> [What is needed]:
In the data that follows, count each line holding the string "script"; answer with the number only.

Stored items

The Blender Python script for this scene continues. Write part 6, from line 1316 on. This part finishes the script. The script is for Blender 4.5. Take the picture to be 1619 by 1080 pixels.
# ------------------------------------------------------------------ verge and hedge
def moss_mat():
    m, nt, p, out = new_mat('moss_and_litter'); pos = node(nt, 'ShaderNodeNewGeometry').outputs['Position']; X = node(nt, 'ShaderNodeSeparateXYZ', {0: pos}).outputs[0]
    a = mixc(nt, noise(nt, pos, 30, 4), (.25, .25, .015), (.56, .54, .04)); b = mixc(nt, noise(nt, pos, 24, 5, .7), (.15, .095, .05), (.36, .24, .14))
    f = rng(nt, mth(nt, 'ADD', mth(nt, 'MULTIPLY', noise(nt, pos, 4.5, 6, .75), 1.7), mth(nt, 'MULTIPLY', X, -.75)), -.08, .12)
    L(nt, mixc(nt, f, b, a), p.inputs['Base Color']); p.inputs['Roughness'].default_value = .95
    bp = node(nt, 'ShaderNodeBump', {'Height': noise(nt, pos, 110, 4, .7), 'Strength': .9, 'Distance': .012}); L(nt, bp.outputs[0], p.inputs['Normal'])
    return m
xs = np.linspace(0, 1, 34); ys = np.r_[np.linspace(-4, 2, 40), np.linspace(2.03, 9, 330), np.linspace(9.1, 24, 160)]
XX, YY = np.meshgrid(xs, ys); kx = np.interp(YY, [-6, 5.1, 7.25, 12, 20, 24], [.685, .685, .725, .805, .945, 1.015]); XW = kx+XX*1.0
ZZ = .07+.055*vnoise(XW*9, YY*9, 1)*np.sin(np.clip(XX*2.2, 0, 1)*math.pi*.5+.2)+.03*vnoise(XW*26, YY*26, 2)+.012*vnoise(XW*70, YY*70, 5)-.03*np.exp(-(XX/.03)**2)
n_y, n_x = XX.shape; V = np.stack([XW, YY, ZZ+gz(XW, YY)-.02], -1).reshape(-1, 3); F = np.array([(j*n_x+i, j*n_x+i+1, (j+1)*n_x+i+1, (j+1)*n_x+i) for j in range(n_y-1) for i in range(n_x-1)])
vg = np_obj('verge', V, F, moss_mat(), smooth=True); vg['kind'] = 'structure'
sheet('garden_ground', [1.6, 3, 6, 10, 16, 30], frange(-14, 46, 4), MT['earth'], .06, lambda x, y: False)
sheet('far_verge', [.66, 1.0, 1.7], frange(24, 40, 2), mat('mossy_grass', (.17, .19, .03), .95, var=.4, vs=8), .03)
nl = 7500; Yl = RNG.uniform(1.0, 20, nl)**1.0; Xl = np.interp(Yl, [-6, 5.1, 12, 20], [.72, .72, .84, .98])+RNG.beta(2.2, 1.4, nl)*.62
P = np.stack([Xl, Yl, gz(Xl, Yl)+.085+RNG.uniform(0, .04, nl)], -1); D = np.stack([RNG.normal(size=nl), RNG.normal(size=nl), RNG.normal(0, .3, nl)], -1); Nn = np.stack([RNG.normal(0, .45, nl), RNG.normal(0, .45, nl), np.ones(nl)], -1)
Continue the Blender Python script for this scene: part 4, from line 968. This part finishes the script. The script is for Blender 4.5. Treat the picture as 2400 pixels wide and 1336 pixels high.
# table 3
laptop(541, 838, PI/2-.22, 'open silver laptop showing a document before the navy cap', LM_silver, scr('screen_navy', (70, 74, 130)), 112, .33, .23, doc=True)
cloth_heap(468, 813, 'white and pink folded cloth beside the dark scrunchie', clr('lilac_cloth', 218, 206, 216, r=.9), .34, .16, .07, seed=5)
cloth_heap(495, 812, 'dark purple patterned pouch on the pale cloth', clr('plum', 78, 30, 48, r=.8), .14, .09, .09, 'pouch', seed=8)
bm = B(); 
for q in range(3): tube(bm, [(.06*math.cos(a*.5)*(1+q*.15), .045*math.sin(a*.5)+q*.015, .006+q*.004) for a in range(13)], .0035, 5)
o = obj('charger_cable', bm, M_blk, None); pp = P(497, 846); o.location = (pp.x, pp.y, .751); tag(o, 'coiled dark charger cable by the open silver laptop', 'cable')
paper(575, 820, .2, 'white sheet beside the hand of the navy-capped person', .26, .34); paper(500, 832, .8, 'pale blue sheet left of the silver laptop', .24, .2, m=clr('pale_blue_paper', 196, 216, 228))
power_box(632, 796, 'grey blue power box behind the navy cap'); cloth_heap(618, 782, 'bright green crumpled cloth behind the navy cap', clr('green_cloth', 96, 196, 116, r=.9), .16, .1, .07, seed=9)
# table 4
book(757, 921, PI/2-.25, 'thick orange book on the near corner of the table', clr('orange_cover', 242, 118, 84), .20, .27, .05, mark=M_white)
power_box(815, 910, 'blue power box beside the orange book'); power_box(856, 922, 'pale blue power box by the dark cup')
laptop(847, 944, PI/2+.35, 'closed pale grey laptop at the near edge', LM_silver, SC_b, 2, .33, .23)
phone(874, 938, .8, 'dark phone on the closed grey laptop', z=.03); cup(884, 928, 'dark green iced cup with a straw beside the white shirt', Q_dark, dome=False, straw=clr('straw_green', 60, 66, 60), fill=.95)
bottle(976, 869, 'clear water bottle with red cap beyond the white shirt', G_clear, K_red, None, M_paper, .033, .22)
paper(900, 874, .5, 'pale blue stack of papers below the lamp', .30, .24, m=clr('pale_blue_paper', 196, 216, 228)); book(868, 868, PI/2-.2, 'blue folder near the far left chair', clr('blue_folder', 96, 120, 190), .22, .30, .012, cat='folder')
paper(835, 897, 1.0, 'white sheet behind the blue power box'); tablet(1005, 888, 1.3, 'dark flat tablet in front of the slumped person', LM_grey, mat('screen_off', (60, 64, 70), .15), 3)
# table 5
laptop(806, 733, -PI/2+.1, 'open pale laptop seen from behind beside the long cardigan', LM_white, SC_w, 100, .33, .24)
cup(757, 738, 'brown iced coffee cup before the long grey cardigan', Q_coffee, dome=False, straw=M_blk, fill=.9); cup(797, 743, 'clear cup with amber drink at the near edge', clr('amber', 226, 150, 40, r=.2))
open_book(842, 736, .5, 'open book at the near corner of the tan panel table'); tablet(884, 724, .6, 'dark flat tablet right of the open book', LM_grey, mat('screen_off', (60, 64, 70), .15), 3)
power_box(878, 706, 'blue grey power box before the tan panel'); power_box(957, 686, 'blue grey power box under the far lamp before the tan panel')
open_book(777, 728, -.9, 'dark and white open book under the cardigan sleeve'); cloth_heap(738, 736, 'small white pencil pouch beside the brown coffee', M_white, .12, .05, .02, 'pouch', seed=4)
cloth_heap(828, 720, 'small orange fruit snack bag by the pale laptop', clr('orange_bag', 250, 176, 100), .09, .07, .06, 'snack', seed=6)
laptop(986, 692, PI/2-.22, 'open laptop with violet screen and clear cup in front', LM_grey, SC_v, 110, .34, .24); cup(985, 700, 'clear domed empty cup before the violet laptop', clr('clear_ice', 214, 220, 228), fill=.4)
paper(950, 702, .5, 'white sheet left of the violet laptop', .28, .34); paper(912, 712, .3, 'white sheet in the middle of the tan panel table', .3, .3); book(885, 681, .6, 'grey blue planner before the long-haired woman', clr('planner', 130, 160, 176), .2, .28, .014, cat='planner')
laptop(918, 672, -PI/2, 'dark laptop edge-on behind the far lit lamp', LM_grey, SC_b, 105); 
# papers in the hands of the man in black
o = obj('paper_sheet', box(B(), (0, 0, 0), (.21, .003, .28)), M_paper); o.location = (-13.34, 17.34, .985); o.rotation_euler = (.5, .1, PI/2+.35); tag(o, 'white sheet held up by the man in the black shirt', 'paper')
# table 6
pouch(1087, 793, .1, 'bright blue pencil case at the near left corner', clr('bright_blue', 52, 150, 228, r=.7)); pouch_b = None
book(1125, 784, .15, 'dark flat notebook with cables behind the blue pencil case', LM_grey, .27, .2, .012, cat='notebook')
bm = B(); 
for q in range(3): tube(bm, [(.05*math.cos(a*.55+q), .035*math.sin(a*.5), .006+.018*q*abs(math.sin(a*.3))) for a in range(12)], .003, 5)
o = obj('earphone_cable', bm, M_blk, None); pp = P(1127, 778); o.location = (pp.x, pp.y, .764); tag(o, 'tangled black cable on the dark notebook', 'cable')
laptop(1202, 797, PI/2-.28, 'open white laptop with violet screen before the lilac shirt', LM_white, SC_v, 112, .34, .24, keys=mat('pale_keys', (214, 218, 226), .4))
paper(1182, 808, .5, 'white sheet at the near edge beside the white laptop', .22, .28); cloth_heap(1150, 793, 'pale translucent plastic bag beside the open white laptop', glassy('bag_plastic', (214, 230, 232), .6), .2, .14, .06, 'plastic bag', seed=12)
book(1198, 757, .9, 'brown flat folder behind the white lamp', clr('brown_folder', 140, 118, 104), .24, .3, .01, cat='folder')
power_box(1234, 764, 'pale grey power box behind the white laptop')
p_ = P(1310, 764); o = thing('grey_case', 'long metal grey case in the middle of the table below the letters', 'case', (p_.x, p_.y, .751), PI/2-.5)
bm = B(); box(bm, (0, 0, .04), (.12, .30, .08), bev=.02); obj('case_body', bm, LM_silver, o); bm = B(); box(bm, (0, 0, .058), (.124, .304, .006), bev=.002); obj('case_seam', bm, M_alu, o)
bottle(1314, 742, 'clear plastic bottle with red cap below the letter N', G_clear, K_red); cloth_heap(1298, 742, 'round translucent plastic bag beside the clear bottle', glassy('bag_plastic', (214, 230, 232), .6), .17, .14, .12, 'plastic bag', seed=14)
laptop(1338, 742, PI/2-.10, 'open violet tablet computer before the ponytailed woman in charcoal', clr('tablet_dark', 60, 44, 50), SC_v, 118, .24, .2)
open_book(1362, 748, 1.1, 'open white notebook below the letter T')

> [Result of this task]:
2